[Scene script records]
((

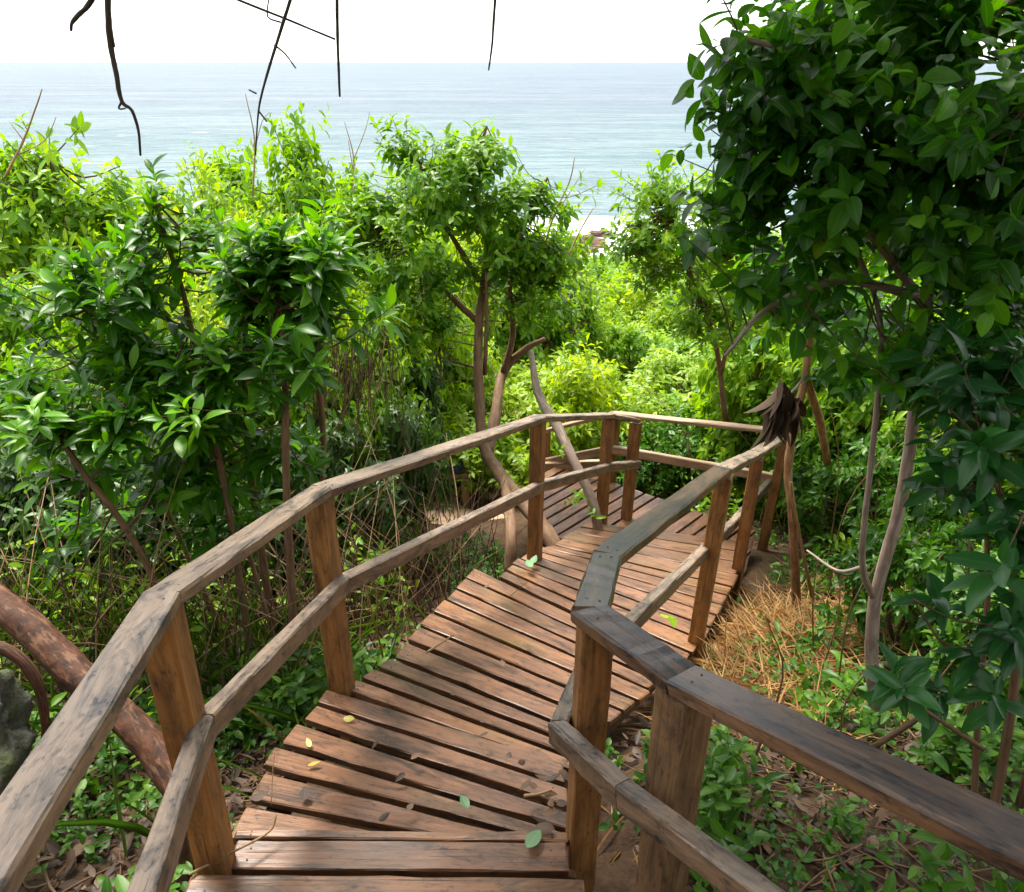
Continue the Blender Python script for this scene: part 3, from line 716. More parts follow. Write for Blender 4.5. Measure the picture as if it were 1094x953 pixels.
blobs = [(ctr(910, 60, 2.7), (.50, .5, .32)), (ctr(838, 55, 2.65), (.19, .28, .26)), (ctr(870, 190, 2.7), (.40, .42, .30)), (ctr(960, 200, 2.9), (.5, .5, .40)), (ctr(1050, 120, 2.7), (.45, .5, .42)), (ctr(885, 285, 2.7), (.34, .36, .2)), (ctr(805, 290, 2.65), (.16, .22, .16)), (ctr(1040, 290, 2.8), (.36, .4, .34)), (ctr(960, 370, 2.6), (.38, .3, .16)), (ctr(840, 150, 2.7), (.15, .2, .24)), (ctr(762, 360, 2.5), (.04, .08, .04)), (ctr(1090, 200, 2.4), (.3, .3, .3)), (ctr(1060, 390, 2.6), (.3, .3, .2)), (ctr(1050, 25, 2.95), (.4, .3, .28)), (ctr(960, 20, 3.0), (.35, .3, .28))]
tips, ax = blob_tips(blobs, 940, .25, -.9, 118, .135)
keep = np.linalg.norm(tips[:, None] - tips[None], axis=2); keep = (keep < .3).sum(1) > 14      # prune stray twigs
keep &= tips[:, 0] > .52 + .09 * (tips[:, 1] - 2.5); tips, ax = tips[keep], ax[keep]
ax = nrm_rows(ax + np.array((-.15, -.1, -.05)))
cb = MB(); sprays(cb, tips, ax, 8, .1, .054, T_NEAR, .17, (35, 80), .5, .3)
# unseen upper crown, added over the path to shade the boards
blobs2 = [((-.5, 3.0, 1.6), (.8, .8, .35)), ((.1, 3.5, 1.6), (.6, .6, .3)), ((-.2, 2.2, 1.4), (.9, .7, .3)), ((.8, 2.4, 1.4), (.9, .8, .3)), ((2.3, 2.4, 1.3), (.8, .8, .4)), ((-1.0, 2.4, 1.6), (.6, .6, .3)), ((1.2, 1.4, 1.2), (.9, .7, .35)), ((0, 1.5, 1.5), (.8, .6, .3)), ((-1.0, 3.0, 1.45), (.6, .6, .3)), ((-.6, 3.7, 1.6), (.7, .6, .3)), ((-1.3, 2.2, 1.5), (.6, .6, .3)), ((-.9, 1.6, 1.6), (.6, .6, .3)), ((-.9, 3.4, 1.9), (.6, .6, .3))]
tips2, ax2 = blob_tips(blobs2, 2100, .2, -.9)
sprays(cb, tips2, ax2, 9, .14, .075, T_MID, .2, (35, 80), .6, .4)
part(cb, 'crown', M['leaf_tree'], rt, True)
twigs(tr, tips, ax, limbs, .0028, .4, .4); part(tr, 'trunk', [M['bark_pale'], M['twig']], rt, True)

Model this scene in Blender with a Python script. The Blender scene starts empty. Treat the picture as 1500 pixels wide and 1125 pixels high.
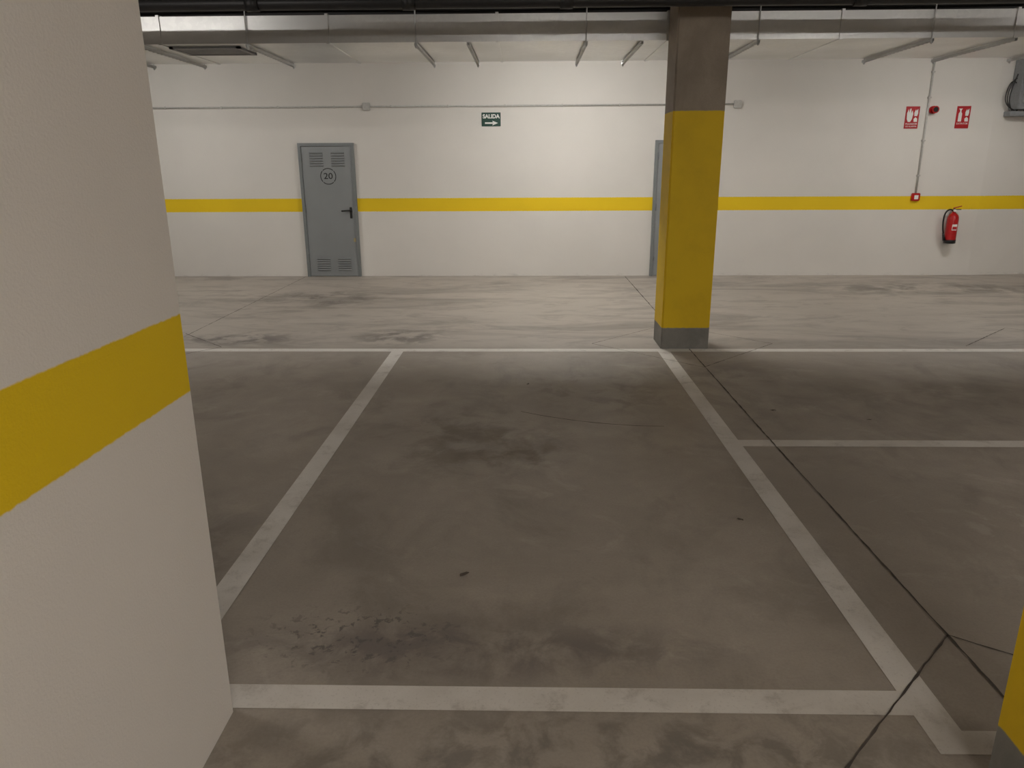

))

What to produce: Set down the complete material exactly, but do not include the images.

Right answer:
Continue the Blender Python script for this scene: part 3, from line 716. More parts follow. Write for Blender 4.5. Measure the picture as if it were 1094x953 pixels.
blobs = [(ctr(910, 60, 2.7), (.50, .5, .32)), (ctr(838, 55, 2.65), (.19, .28, .26)), (ctr(870, 190, 2.7), (.40, .42, .30)), (ctr(960, 200, 2.9), (.5, .5, .40)), (ctr(1050, 120, 2.7), (.45, .5, .42)), (ctr(885, 285, 2.7), (.34, .36, .2)), (ctr(805, 290, 2.65), (.16, .22, .16)), (ctr(1040, 290, 2.8), (.36, .4, .34)), (ctr(960, 370, 2.6), (.38, .3, .16)), (ctr(840, 150, 2.7), (.15, .2, .24)), (ctr(762, 360, 2.5), (.04, .08, .04)), (ctr(1090, 200, 2.4), (.3, .3, .3)), (ctr(1060, 390, 2.6), (.3, .3, .2)), (ctr(1050, 25, 2.95), (.4, .3, .28)), (ctr(960, 20, 3.0), (.35, .3, .28))]
tips, ax = blob_tips(blobs, 940, .25, -.9, 118, .135)
keep = np.linalg.norm(tips[:, None] - tips[None], axis=2); keep = (keep < .3).sum(1) > 14      # prune stray twigs
keep &= tips[:, 0] > .52 + .09 * (tips[:, 1] - 2.5); tips, ax = tips[keep], ax[keep]
ax = nrm_rows(ax + np.array((-.15, -.1, -.05)))
cb = MB(); sprays(cb, tips, ax, 8, .1, .054, T_NEAR, .17, (35, 80), .5, .3)
# unseen upper crown, added over the path to shade the boards
blobs2 = [((-.5, 3.0, 1.6), (.8, .8, .35)), ((.1, 3.5, 1.6), (.6, .6, .3)), ((-.2, 2.2, 1.4), (.9, .7, .3)), ((.8, 2.4, 1.4), (.9, .8, .3)), ((2.3, 2.4, 1.3), (.8, .8, .4)), ((-1.0, 2.4, 1.6), (.6, .6, .3)), ((1.2, 1.4, 1.2), (.9, .7, .35)), ((0, 1.5, 1.5), (.8, .6, .3)), ((-1.0, 3.0, 1.45), (.6, .6, .3)), ((-.6, 3.7, 1.6), (.7, .6, .3)), ((-1.3, 2.2, 1.5), (.6, .6, .3)), ((-.9, 1.6, 1.6), (.6, .6, .3)), ((-.9, 3.4, 1.9), (.6, .6, .3))]
tips2, ax2 = blob_tips(blobs2, 2100, .2, -.9)
sprays(cb, tips2, ax2, 9, .14, .075, T_MID, .2, (35, 80), .6, .4)
part(cb, 'crown', M['leaf_tree'], rt, True)
twigs(tr, tips, ax, limbs, .0028, .4, .4); part(tr, 'trunk', [M['bark_pale'], M['twig']], rt, True)

Model this scene in Blender with a Python script. The Blender scene starts empty. Treat the picture as 1500 pixels wide and 1125 pixels high.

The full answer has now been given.